When were the people on the boat in the storm saved? Were they saved when the angel told the apostle none of them would drown, or when Paul passed on the message and told them that they were safe? No! They were only saved when they climbed out of the waves and up the beach on the island of Malta. They were wet and utterly exhausted but they were safe because they had not stayed on the ship which had now broken up and sank. And we today, though we live on the one plane of divine foreordination and sovereign election yet we have another plane on which we live and there we do what God says, we make decisions, and have a commitment and exhaust ourselves in doing God’s will, and launch out into the sea with energy-consuming action.

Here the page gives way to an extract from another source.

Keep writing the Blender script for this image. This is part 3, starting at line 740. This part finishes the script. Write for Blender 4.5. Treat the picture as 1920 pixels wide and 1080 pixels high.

It was the salvation of people that God ordained. It was people that God ordained to cast onto the beach in Malta. Had he determined to cast animals alive on that island he would have driven them onto it. If he wanted to save vegetation then he would have directed the winds and currents to cast them onto Malta. If he had determined to save driftwood then that could have floated as flotsam onto the island blown by the winds. But these were people in his image. They had a conscience, and minds, and wills. They had to think and make decisions, and only in that way would they be saved, when they committed themselves to commands that told them, “Jump into the sea,” and they jumped. There was no other way.

We must ask ourselves whether we shall respond to our powerful God by doing what he says. And the great Governor of the universe is saying to us today, “Think! Make decisions! Cast yourselves into the arms that are outstretched to receive you from which no one can pluck you.” You are to respond to the will of God by compliance, by obedience. Well, shall we do that? Shall we be saved like men and women? We have no right to say we will wait until we have gone under twice and are almost drowning, and thus waste all our lives until that moment. Let us not provoke God by seeing how long we can avoid obeying him. Let us go with our minds, and go with our wills, and go with our affections and cast ourselves on this powerful God.